A soon (we hope) to retire Austrian bishop says all the usual things, according to Austrian Bishop Questions Celibacy (the link is to a shorter version of the story than the one I received). Let priests marry, ordain women (maybe), let divorced and remarried couples receive communion, and be nice to homosexual people (I’m assuming this, because the Times ’ paraphrase tells us nothing about what he actually said), says Bishop Paul Iby of Eisenstadt. Fidelity to the Church’s centuries of deep and extensive reflection upon the nature of the Christian life is dismissed as “timidity.”
In other words, be bold and make the Catholic Church like the Episcopal Church. We know what a roaring success that’s been.

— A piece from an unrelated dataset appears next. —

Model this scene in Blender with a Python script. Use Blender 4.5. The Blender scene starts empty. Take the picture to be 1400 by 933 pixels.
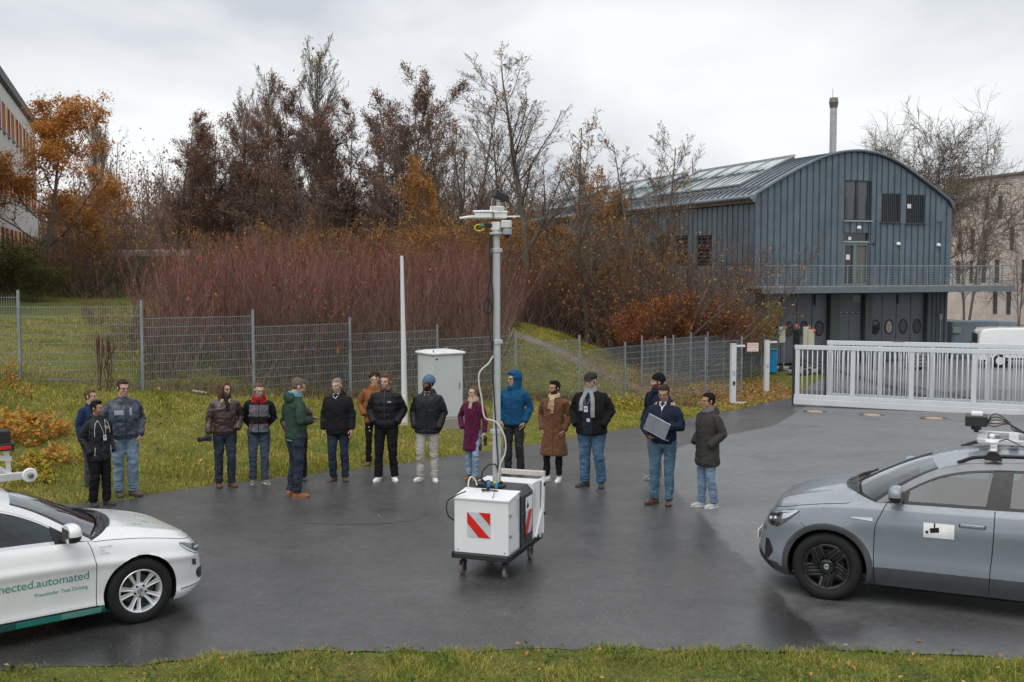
import bpy, math, random
import numpy as np
from mathutils import Matrix, Vector, Quaternion
S = bpy.context.scene
COL = S.collection
PI = math.pi
R = math.radians
rng = np.random.default_rng(7)
# -- camera
CAMH = 3.63
F = 1500.0
PITCH = math.atan(101.5 / F)
cam = bpy.data.cameras.new('camera')
cam.sensor_width = 36.0
cam.lens = 36.0 * F / 1400.0
cam.clip_start = 0.1
cam.clip_end = 4000
cam_o = bpy.data.objects.new('camera', cam)
COL.objects.link(cam_o)
cam_o.location = (0, 0, CAMH)
cam_o.rotation_euler = (PI / 2 - PITCH, 0, 0)
S.camera = cam_o
S.render.resolution_x = 1024
S.render.resolution_y = 682
# -- world
SUN_EL, SUN_AZ = R(60), R(205)
w = bpy.data.worlds.new('World')
S.world = w
w.use_nodes = True
nt = w.node_tree
nt.nodes.clear()
def wn(t, **k):
 n = nt.nodes.new(t)
 for a, b in k.items():
  setattr(n, a, b)
 return n
out = wn('ShaderNodeOutputWorld')
bg = wn('ShaderNodeBackground')
sky = wn('ShaderNodeTexSky', sky_type='NISHITA', sun_disc=False, sun_elevation=SUN_EL, sun_rotation=SUN_AZ)
tc = wn('ShaderNodeTexCoord')
mp = wn('ShaderNodeMapping')
mp.inputs['Scale'].default_value = (1.0, 1.0, 2.1)
mp.inputs['Location'].default_value = (0.35, 0.2, 0.4)
n1 = wn('ShaderNodeTexNoise')
n1.inputs['Scale'].default_value = 2.6
n1.inputs['Detail'].default_value = 5
n1.inputs['Roughness'].default_value = 0.5
n1.inputs['Distortion'].default_value = 0.25
cr = wn('ShaderNodeValToRGB')
cr.color_ramp.elements[0].position = 0.37
cr.color_ramp.elements[0].color = (0.465, 0.49, 0.53, 1)
cr.color_ramp.elements[1].position = 0.62
cr.color_ramp.elements[1].color = (0.74, 0.745, 0.75, 1)
e = cr.color_ramp.elements.new(0.49)
e.color = (0.62, 0.635, 0.655, 1)
sc = wn('ShaderNodeMixRGB', blend_type='ADD')
sc.inputs[0].default_value = 1.0
sm = wn('ShaderNodeMixRGB', blend_type='MULTIPLY')
sm.inputs[0].default_value = 1.0
sm.inputs[2].default_value = (0.006, 0.006, 0.006, 1)
L = nt.links.new
L(tc.outputs['Generated'], mp.inputs['Vector'])
L(mp.outputs['Vector'], n1.inputs['Vector'])
L(n1.outputs['Fac'], cr.inputs['Fac'])
L(sky.outputs['Color'], sm.inputs[1])
L(cr.outputs['Color'], sc.inputs[1])
L(sm.outputs['Color'], sc.inputs[2])
L(sc.outputs['Color'], bg.inputs['Color'])
bg.inputs['Strength'].default_value = 1.06
L(bg.outputs['Background'], out.inputs['Surface'])
# -- sun (overcast: weak and very soft)
sun = bpy.data.lights.new('sun', 'SUN')
sun.energy = 1.5
sun.angle = R(60)
sun.color = (1.0, 0.97, 0.93)
sun_o = bpy.data.objects.new('sun', sun)
COL.objects.link(sun_o)
sd = Vector((math.sin(SUN_AZ) * math.cos(SUN_EL), math.cos(SUN_AZ) * math.cos(SUN_EL), math.sin(SUN_EL)))
sun_o.rotation_euler = sd.to_track_quat('Z', 'Y').to_euler()
S.view_settings.view_transform = 'Standard'
S.view_settings.look = 'None'
S.view_settings.exposure = 0.27
S.view_settings.gamma = 1.0
# -- pixel -> point helpers (photo pixels)
def ray(px, py):
 a = (px - 700.0) / F
 b = -(py - 466.5) / F
 cp, sp = math.cos(PITCH), math.sin(PITCH)
 return np.array([a, cp + b * sp, -sp + b * cp])
def at_z(px, py, z=0.0):
 r = ray(px, py)
 t = (z - CAMH) / r[2]
 return np.array([0, 0, CAMH]) + r * t
def at_y(px, py, y):
 r = ray(px, py)
 t = y / r[1]
 return np.array([0, 0, CAMH]) + r * t
# -- numpy noise
def _hash(ix, iy, iz, seed):
 h = (ix * 374761393 + iy * 668265263 + iz * 2147483647 + seed * 974634777) & 0xFFFFFFFF
 h = ((h ^ (h >> 13)) * 1274126177) & 0xFFFFFFFF
 h = (h ^ (h >> 16)) & 0xFFFFFFFF
 return h.astype(np.float64) / 4294967295.0
def vnoise(p, seed=0):
 p = np.asarray(p, float)
 i = np.floor(p).astype(np.int64)
 f = p - i
 f = f * f * (3 - 2 * f)
 r = 0
 for dx in (0, 1):
  for dy in (0, 1):
   for dz in (0, 1):
    wgt = (f[:, 0] if dx else 1 - f[:, 0]) * (f[:, 1] if dy else 1 - f[:, 1]) * (f[:, 2] if dz else 1 - f[:, 2])
    r = r + wgt * _hash(i[:, 0] + dx, i[:, 1] + dy, i[:, 2] + dz, seed)
 return r * 2 - 1
def fbm(p, seed=0, octv=3):
 s, a, t = 0, 1.0, 0
 p = np.asarray(p, float)
 for k in range(octv):
  s = s + a * vnoise(p * (2 ** k), seed + k * 17)
  t += a
  a *= 0.5
 return s / t
# -- materials
MATS = {}
def _mat(name):
 m = bpy.data.materials.new(name)
 m.use_nodes = True
 m.node_tree.nodes.clear()
 return m
class NG:
 def __init__(s, m):
  s.t = m.node_tree
 def n(s, t, ins=None, **k):
  n = s.t.nodes.new(t)
  for a, b in k.items():
   setattr(n, a, b)
  if ins:
   for a, b in ins.items():
    if hasattr(b, 'is_linked'):
     s.t.links.new(b, n.inputs[a])
    else:
     n.inputs[a].default_value = b
  return n
 def ramp(s, fac, stops):
  n = s.n('ShaderNodeValToRGB', {'Fac': fac})
  el = n.color_ramp.elements
  el[0].position, el[0].color = stops[0][0], c4(stops[0][1])
  el[1].position, el[1].color = stops[-1][0], c4(stops[-1][1])
  for p, c in stops[1:-1]:
   q = el.new(p)
   q.color = c4(c)
  return n.outputs['Color']
 def noise(s, scale, detail=4, rough=0.55, vec=None, dist=0.0):
  if vec is None:
   vec = s.n('ShaderNodeTexCoord').outputs['Object']
  return s.n('ShaderNodeTexNoise', {'Vector': vec, 'Scale': scale, 'Detail': detail, 'Roughness': rough, 'Distortion': dist}).outputs['Fac']
 def mix(s, f, a, b, mode='MIX'):
  n = s.n('ShaderNodeMixRGB', {0: f, 1: a if hasattr(a, 'is_linked') else c4(a), 2: b if hasattr(b, 'is_linked') else c4(b)}, blend_type=mode)
  return n.outputs[0]
 def math(s, op, a, b=0.0):
  return s.n('ShaderNodeMath', {0: a, 1: b}, operation=op).outputs[0]
 def out(s, sh):
  o = s.n('ShaderNodeOutputMaterial')
  s.t.links.new(sh, o.inputs['Surface'])
def c4(c):
 if isinstance(c, (int, float)):
  return (c, c, c, 1)
 return tuple(c[:3]) + (1,)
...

The Austrian Church is what happens when a body has for centuries a near monopoly on whatever it does and therefore no sense of urgency and risk and even more enervatingly, no sense of danger. The world becomes a friend maybe not an intimate friend, and maybe the kind of friend you keep at a slight distance because of his temper or his drinking, but still a friend.
The easy response is to moan about the “Constantinian captivity” of the Church and the corruptions of power and to lament the Church’s intimate relation with society and the state. But that seems to me both ahistorical (to put it crudely: these things are going to happen, if the Church is what Catholics believe her to be) , and perhaps to romanticize powerlessness, and ungrateful for the benefits that “captivity” brought both the Church and the society.
At any rate, that “captivity” is now passing away, partly because the Church and her members have failed to do what they could have done with the blessings she and they were given (this applies to each of us individually) and because many powers in the world are increasingly hostile to the Church and her message.
What position the Church will have in the future remains to be seen. I am almost certain it won’t include bishops who say the usual things.